В официальном двухпартийном исследовании 2018 года по заказу Министерства обороны США, озаглавленном «Обеспечение совместной обороны: оценка и рекомендации Комиссии по стратегии национальной обороны», отмечалось: «Если бы Соединенным Штатам пришлось сражаться с Россией на Балтике или вести войну с Китаем за Тайвань, американцы могли бы потерпеть решительное военное поражение». Комиссия отметила предпринимаемые КНР и Россией постоянные усилия по разработке усовершенствованных вооружений для обеспечения «бесполетных зон», что могло бы привести к «огромным» потерям для вооруженных сил США в этом конфликте. Грубо говоря, американские вооруженные силы могут потерпеть поражение в военном конфликте против этих стран.

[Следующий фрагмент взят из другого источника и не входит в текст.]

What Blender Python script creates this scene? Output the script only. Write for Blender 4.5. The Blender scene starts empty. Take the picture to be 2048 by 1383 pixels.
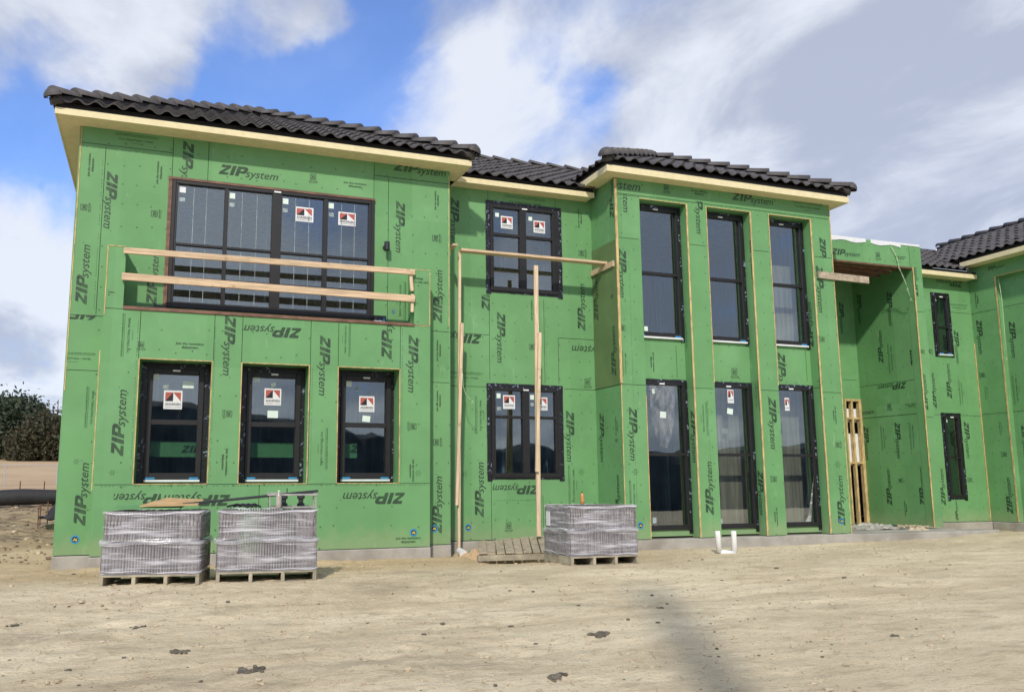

Итак, когда и где начнутся реальные военные действия? Представляется очевидным, что Пекин не хочет начинать войну первым, но он вступит в нее, как только она начнется. И Китай и Соединенные Штаты видят как преимущества, так и недостатки в откладывании решительных тактических или региональных военных действий. Путь к эскалации ядерного столкновения также крайне неочевиден, а сдерживание гораздо менее надежно, чем в эпоху «взаимно гарантированного уничтожения» между Варшавским договором и НАТО. Похоже, что Народно-освободительная армия Китая проявляет большую готовность к применению ядерного оружия (по военным целям).
Военные действия в краткосрочной перспективе могли бы укрепить позиции КНР в ее «ближнем зарубежье». Китай мог бы даже получить фактический контроль над Тайванем, который является важной целью для КПК, если США не предоставили бы ему своевременную военную поддержку.
Однако, что же дальше? Дало бы это Пекину передышку на какое-то время, учитывая, что если бы он не сделал этого, у него не было бы другого шанса, а также принимая во внимание растущие экономические трудности?
Как и Япония в 1941 году, Китай должен выиграть время, чтобы выжить и закрепить контроль над рынками и источниками поставок. Но, как и в случае с Японией, не приведут ли поспешные действия к тому, что не только США, но и ряд их союзников укрепят свои позиции в долгосрочной перспективе?
Ставки еще не сделаны, все висит на волоске.